The two school board members claim that the UN had no influence on their program. This is flat out false. Maybe no direct input but the ideal that ‘sustainability’ is a ‘practical’ goal was started by the UN in a paper called Agenda 21 in which it declared that modern Western industrial and technological society is unsustainable, even in your neighborhood. The supporting evidence was based on false assumptions which I won’t go into here. But the main false premise is that everyone thought that our way of living was sustainable in that no more progress would be needed, that the standard of living we had in the 80s and 90s would last forever. I don’t know of anyone who thought that way except maybe some union leaders and some liberals.

If people were polled back in the 80s or 90s and asked if they thought their standard of living were sustainable to which they would say yes, it does not mean they were thinking of freezing time at that moment or living that lifestyle unchanged forever and that this should be condemned as unsustainable. People understood that in a free society, things change generally for the better. It is this progress they would refer to as sustainable. They did not believe that their lifestyle would destroy the planet. They had to be convinced otherwise.

Like the concept extremism, sustainability is a floating abstraction. It is never defined explicitly. No clear evidence is ever given as to why a ‘sustainable’ environment or economy is a good thing or why an unsustainable one is bad. In a universe whose nature is constant change, ‘sustainability’ is a defiance of reality.

The purpose of the concept is to appeal to those who are in the habit of always thinking in terms of the approximate. No one wants to be for unsustainability right? Who would argue for things that don’t last? So sustainability is something everyone should obviously be for. All they want from their approximate-minded public is an approximate “I guess so.”

Notice the words used by environmentalists. They always want to ‘save’ this or ‘preserve’ that and ‘protect’ some other thing. From what? Change. (Which, when initiated by humans, environmentalists equate with destruction.) Progress is a form of change. Growth is a form of progress. Even nature sustains itself by a constant process of change. Species evolve while others go extinct. To teach children that sustainability is an ideal is to set them against the requirements of their own survival.

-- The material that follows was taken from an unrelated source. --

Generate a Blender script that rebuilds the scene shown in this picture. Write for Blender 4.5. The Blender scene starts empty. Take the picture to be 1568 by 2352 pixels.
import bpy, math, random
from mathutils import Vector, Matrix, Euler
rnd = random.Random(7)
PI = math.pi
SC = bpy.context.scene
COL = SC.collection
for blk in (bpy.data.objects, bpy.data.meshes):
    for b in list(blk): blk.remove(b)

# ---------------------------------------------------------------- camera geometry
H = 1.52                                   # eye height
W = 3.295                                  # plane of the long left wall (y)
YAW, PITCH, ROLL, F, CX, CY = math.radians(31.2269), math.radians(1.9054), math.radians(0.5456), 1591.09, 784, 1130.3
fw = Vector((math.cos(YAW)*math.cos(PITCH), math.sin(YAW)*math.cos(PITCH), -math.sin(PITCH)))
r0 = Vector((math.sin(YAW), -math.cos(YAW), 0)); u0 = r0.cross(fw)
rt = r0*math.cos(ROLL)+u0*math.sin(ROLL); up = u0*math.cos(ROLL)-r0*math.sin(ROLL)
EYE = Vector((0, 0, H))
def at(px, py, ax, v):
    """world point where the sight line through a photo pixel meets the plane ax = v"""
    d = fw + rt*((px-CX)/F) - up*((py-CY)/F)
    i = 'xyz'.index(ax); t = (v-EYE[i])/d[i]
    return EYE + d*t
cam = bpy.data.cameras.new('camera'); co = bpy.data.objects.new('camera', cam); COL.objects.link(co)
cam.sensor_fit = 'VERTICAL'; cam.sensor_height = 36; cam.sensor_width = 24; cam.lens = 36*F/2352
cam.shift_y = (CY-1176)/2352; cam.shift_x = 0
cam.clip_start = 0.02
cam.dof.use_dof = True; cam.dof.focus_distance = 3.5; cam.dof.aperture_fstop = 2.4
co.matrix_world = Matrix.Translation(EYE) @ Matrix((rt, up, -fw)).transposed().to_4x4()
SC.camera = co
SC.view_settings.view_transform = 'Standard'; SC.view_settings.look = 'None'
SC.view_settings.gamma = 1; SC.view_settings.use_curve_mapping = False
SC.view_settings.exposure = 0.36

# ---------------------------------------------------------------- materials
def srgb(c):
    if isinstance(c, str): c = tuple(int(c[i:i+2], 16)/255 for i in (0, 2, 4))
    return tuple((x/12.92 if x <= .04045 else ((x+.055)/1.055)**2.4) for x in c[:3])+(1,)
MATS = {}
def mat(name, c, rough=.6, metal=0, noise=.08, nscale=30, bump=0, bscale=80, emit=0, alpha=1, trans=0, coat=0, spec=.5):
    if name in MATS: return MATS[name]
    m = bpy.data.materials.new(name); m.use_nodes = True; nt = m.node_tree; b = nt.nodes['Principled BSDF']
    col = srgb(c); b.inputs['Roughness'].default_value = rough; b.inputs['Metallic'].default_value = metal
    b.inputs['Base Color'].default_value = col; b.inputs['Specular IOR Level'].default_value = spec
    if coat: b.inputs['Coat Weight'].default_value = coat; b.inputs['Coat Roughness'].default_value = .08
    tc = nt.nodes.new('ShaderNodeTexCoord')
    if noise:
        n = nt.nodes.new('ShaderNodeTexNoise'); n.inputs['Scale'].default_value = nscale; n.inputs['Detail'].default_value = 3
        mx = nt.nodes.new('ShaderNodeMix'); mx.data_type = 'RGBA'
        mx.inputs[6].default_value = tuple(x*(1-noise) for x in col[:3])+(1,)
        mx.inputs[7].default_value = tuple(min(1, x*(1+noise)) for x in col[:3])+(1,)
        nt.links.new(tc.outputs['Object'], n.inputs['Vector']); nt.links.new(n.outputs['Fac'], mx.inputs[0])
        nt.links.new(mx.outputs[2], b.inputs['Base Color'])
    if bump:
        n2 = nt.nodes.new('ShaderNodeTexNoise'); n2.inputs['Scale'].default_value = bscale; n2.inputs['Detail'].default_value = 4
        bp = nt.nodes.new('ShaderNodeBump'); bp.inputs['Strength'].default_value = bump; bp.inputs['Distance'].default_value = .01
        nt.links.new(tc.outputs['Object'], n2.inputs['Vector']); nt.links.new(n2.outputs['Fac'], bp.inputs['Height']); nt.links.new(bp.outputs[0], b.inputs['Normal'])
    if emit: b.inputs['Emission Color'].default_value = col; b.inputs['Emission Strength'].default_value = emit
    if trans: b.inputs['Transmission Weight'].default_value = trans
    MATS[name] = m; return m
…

For thousands of years man has lived in abject poverty which is easily sustainable. So is a 25 year lifespan and slavery. The only change open to man in such societies is death which is permanently sustainable.

If we want sustainable progress, then laissez-faire capitalism should be demanded loudly. It is the only system that can provide it. And it can only exist in a constitutional rights-respecting republic. The one social system that’s not sustainable is democracy. And neither is a sustainability curriculum designed to sustain that democracy.

10 Comments so far ↓

  • Andrew Dalton

    Excellent post.

    People need to be told, over and over, just how naked this emperor is.

  • Harold

    I always wondered what people were talking about when they said that. Sustain what? Indeed.

  • L-C

    Sustainability and extremism. The former a euphemism for stagnation, the latter a dysphemism for consistency. The purpose of making these abstractions floating is to attack the notions of progress and full commitment (to good) as such, while keeping the attacks palatable to people who might otherwise object.

    This can be compared to Nazis curiously being labelled as “extreme right-wing”, on a scale meant to denote adherence to economic domination (left) or freedom (right). This package deal is commonly employed by European socialists to attempt to “Nazisociate” the real right out of common acceptancy.

  • madmax

    Good point about the Nazis as “right wing.” The Nazis were Leftists as all collectivists are. But they were a different type of Leftist than the Communists. The Communists were consistent in their egalitarianism. Communism advocated a worldwide egalitarian standard; ie the workers or the proletariat. In that sense, the Communists were, like most of today’s liberals, “one-worlders” or advocates of a worldwide collectivism.

    The Nazis were different. Like Islam, they advocated egalitarianism for their own; ie Germans (Islam does this with Muslims). But the Nazis, again like Islam, were very non-egalitarian with everyone else. The Germans were superior and should dominate the world (again, just like Islam and Muslim supremacy). So, I would say that the Nazis were non-egalitarian collectivists or non-one-worlder Leftists. This makes them somewhat of a unique phenomenon amongst collective movements.

    But the point stands. “Right wing” should apply only to committed individualists. By that standard there are very few Right-wingers today. Sometimes I think only Obectivists can really be called right-wingers.

  • Jim May

    “Sustainability” is a euphemism for “stasis”.

    Death is a static condition.

  • Joseph Kellard

    Is anyone here familiar with “smart growth” initiatives? I assume they are a spin off of sustainability. And I presume it has been given this name as a way to discourage critics, because if you opposed “smart” growth you would have to be stupid.

  • Bill Brown

    I live in a town that has thus far avoided them: Phoenix. However, we do have a sort of municipal insecurity at being known for sprawl so I think it’s coming sooner than later. A great blog on the subject is The Antiplanner, maintained by the guy who wrote The Vanishing Automobile and Other Urban Myths.

  • Mike

    Wow, Bill, you’re local to me? I am in Chandler. One might say I am the poster child for suburban sprawl, buying a house south of Pecos a stone’s throw from the Gila River reservation. I say: That was the kind of house I wanted, at the size I wanted, at the price I wanted, and without any damned urbanites messing up the area with their collective social scene. Something about getting married and having kids makes one yearn for two acres of “stay the hell out.” 🙂

  • Mike N

    I posted on that ‘smart’ concept once, I’ll see if I can find it. It was something like, imagine a man waking up in the morning , entering the bathroom, turning on a smart light, followed by a smart flush, then taking a smart shower…. Ever notice that when something is labeled smart, there is always less of it?